Case: The joint administrators of African Minerals Limited (in administration) v Madison Pacific Trust Limited and Shangdong Steel Hong Kong Zengli Limited (HCMP 865 of 2015)

The effect of the Privy Council’s recent decision in Singularis (Singularis Holdings Limited v PricewaterhouseCoopers [2014] UKPC 36) is already being felt by English office holders in cross-border insolvency proceedings.  The Hong Kong High Court has refused to grant assistance to English administrators by way of a stay on enforcement on the basis that the assistance was not available under the common law of Hong Kong. 

The case illustrates the limitations on common law assistance in the light of the UK courts’ recent approach to cross border insolvencies.  


The applicant administrators were appointed over a Canadian-incorporated company, African Minerals Limited, by order of the English High Court.  The company, through its Bermudan subsidiaries, was involved in mineral exploration and development in Sierra Leone.  Through its subsidiaries, the company held 75% of three operating companies in Sierra Leone.  Shangdong Steel held the remaining 25% of shares. As security for group lending, the company had granted a share charge in favour of Standard Bank over shares in two of the Bermudan subsidiaries. 

The company ran into financial difficulties and the lenders gave notice that they had novated their rights in favour of Shangdong Steel.  A notice of acceleration was served on the same day and Madison, a Hong Kong company, replaced the original agent and security agent.

Upon the administrators’ appointment, a statutory moratorium arose under paragraph 43 of Schedule B1 to the Insolvency Act 1986. 

The administrators were concerned that Madison would dispose of the shares to a member of the Shangdong Steel group at an undervalue and applied to the English High Court for relief and a letter of request This letter asked the Hong Kong Court to recognise and give effect to the paragraph 43 moratorium pending determination by the English Court as to whether the moratorium had extra-territorial effect. 

Armed with the letter of request, the administrators applied to the Hong Kong High Court for an order that no steps be taken by Madison to enforce security over the company’s property without the consent of the administrators or the English Court.

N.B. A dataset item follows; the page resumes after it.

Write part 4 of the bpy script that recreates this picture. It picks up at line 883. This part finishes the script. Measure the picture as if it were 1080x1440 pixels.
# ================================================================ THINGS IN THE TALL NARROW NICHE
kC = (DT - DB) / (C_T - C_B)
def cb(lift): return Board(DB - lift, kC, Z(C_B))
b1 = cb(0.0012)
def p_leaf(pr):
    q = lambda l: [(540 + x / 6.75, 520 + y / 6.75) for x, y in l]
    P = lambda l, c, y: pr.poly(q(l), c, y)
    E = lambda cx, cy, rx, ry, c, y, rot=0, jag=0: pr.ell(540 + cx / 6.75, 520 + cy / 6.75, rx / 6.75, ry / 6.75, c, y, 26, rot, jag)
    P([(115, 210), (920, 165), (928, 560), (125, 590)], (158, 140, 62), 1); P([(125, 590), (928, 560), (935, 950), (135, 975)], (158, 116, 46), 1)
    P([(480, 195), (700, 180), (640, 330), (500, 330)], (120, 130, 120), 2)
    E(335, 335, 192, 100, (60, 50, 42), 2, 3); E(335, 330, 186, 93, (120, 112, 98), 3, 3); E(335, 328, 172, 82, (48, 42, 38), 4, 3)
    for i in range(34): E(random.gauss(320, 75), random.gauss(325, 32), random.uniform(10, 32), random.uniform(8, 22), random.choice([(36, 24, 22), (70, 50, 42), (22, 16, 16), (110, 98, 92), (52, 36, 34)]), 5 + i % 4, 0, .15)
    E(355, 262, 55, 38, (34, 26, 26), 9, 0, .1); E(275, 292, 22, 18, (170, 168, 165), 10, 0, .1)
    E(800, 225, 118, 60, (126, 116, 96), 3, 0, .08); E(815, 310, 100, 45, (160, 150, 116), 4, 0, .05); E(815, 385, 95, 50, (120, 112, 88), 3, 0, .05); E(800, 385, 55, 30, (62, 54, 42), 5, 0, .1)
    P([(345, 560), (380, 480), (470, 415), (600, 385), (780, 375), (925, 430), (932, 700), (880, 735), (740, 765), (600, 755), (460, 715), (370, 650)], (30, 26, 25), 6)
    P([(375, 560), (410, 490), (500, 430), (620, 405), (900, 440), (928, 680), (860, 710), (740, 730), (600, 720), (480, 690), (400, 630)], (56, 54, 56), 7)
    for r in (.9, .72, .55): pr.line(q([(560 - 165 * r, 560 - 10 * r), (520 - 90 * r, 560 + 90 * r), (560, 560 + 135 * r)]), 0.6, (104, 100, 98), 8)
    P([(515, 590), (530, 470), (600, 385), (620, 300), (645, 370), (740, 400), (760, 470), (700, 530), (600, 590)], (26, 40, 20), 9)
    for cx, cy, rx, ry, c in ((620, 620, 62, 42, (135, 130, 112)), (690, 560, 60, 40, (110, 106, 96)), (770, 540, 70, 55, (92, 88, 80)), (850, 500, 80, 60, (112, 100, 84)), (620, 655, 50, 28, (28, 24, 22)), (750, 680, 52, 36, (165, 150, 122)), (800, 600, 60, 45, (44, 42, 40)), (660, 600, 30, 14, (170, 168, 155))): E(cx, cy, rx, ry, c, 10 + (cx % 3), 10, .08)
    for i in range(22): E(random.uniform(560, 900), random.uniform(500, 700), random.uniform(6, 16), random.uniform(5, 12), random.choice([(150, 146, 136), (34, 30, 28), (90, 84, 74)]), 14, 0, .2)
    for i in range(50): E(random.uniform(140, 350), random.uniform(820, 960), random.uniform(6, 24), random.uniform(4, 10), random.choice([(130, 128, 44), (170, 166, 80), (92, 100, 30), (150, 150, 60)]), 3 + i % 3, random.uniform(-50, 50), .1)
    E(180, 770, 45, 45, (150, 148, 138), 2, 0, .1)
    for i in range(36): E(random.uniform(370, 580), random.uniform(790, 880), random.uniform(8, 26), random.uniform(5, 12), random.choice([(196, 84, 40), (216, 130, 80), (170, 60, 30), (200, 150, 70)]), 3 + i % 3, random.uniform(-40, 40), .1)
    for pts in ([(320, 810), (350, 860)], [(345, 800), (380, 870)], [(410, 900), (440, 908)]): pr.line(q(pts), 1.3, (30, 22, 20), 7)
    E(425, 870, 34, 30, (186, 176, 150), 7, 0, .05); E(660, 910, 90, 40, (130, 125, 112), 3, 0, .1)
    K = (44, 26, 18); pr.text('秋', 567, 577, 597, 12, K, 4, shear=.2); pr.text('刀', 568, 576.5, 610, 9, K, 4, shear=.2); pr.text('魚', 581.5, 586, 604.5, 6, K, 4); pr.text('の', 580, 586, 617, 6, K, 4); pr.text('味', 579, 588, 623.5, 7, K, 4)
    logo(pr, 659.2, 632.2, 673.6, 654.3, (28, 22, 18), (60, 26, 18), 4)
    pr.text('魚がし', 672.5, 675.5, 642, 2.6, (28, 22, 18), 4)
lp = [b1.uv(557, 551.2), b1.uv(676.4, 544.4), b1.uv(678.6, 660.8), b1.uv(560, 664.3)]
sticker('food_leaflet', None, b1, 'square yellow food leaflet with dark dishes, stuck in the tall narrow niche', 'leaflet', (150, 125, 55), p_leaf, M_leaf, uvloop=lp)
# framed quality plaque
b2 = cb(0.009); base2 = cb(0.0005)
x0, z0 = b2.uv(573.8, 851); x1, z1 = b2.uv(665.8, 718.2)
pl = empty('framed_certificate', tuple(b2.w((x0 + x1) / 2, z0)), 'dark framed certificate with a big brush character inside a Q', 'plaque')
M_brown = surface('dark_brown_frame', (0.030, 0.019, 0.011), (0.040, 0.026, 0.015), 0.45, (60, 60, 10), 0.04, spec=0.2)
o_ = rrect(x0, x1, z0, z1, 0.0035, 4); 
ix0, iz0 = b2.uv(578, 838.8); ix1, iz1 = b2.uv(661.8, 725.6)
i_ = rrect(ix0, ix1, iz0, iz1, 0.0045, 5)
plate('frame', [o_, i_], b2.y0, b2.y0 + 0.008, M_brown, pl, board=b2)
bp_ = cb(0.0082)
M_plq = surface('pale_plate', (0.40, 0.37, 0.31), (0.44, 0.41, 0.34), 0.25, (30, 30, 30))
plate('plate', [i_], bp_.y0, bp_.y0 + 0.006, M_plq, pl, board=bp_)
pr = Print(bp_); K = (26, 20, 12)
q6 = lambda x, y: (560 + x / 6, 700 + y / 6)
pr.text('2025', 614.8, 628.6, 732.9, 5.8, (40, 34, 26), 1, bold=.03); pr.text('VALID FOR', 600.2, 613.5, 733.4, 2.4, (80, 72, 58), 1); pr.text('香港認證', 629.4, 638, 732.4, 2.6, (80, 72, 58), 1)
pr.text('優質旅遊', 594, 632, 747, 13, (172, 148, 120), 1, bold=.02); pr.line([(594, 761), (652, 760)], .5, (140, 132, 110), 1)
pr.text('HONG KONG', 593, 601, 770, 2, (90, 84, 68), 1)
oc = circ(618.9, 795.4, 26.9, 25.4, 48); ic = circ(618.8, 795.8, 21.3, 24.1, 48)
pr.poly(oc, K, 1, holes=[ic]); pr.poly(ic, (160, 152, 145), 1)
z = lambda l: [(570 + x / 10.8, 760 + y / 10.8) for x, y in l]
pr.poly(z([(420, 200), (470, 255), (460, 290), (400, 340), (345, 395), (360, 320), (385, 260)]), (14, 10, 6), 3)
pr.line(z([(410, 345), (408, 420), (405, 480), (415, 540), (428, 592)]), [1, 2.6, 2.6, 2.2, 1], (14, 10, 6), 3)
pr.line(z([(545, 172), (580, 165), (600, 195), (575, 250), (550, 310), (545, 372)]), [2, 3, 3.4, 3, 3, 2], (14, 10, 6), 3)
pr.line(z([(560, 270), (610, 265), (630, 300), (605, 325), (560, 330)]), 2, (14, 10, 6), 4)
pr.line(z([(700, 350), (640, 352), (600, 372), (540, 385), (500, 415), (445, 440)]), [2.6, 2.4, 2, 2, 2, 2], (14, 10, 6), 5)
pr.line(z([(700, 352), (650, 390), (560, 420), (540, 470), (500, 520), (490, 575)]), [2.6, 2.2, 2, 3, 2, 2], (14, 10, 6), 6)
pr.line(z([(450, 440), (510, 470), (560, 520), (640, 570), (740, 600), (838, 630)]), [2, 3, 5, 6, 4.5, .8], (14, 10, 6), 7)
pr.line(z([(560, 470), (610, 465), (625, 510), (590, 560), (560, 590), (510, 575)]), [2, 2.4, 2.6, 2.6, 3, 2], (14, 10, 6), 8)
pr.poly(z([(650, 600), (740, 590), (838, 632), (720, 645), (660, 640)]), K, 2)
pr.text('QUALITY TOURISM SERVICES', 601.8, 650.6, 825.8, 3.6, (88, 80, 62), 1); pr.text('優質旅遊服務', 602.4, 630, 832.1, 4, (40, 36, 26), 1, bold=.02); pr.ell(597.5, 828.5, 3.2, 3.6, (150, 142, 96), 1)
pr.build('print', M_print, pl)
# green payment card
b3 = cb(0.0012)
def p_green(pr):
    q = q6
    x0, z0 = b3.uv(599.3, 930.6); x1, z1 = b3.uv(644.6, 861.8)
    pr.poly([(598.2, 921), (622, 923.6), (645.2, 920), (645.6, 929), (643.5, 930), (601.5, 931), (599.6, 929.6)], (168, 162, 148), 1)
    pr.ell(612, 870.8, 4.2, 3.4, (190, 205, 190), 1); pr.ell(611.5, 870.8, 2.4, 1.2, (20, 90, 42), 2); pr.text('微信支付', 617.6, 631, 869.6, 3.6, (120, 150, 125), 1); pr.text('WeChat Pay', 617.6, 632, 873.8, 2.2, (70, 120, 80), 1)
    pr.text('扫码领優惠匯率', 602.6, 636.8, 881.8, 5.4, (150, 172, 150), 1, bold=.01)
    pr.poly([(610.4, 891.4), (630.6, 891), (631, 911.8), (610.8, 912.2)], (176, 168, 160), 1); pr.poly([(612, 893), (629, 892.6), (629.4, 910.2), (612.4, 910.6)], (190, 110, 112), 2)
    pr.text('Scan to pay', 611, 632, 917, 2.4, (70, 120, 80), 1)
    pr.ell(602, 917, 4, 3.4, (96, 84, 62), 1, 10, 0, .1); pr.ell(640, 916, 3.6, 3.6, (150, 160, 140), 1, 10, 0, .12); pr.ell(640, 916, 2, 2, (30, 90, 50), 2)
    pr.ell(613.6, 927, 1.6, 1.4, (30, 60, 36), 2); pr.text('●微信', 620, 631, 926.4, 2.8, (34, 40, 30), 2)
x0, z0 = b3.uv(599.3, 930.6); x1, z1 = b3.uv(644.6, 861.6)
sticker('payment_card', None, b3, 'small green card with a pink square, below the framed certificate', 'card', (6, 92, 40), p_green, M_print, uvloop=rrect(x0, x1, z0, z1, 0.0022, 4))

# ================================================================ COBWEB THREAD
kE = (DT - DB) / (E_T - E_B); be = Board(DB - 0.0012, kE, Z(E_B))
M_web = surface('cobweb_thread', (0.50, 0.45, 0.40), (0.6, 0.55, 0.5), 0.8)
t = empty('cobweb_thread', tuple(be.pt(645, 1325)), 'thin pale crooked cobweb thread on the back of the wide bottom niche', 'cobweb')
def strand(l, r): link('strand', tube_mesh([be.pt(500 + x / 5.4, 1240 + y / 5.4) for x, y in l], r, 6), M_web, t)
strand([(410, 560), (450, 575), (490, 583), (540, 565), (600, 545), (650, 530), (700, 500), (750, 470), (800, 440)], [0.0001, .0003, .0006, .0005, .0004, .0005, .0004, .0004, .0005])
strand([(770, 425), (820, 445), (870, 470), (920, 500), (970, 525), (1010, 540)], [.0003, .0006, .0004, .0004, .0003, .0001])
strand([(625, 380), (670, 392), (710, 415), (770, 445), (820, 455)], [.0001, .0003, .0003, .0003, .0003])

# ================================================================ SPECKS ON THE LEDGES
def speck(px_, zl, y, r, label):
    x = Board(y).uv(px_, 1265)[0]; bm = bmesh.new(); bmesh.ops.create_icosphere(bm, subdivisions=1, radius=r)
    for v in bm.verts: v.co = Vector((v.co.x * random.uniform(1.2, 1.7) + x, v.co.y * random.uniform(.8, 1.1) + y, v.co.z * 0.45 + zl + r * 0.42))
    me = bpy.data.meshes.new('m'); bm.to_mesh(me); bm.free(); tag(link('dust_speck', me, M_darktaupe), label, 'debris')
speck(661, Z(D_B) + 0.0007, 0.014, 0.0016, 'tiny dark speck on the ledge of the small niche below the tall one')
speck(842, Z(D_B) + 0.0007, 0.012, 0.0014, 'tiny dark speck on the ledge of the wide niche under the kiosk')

Readers will recall that in Singularis the Privy Council held the Bermudan Court could not assist Cayman liquidators in relation to an application for the disclosure of information belonging to the company’s auditors.  The Privy Council held that the power to assist must exist under the law of the office holder’s home jurisdiction and also at common law in the jurisdiction where assistance is sought.

No common law power

The Hong Kong Court held that there was no equivalent of administration proceedings under Hong Kong law and no statutory or common law power to impose a moratorium.  Following the line of authority since the Supreme Court’s decision in Rubin, the Hong Kong Court could not apply foreign (English) law and could not extend the scope of assistance available to foreign office holders under the common law in the way the administrators requested.


While this is a decision of the Hong Kong Court, it demonstrates the practical effect recent decisions of the English courts have had on office holders seeking assistance in cross border insolvencies and the limitations of modified universalism.  It is a reminder that the recent trend of the courts can have frustrating consequences for English office holders seeking assistance abroad.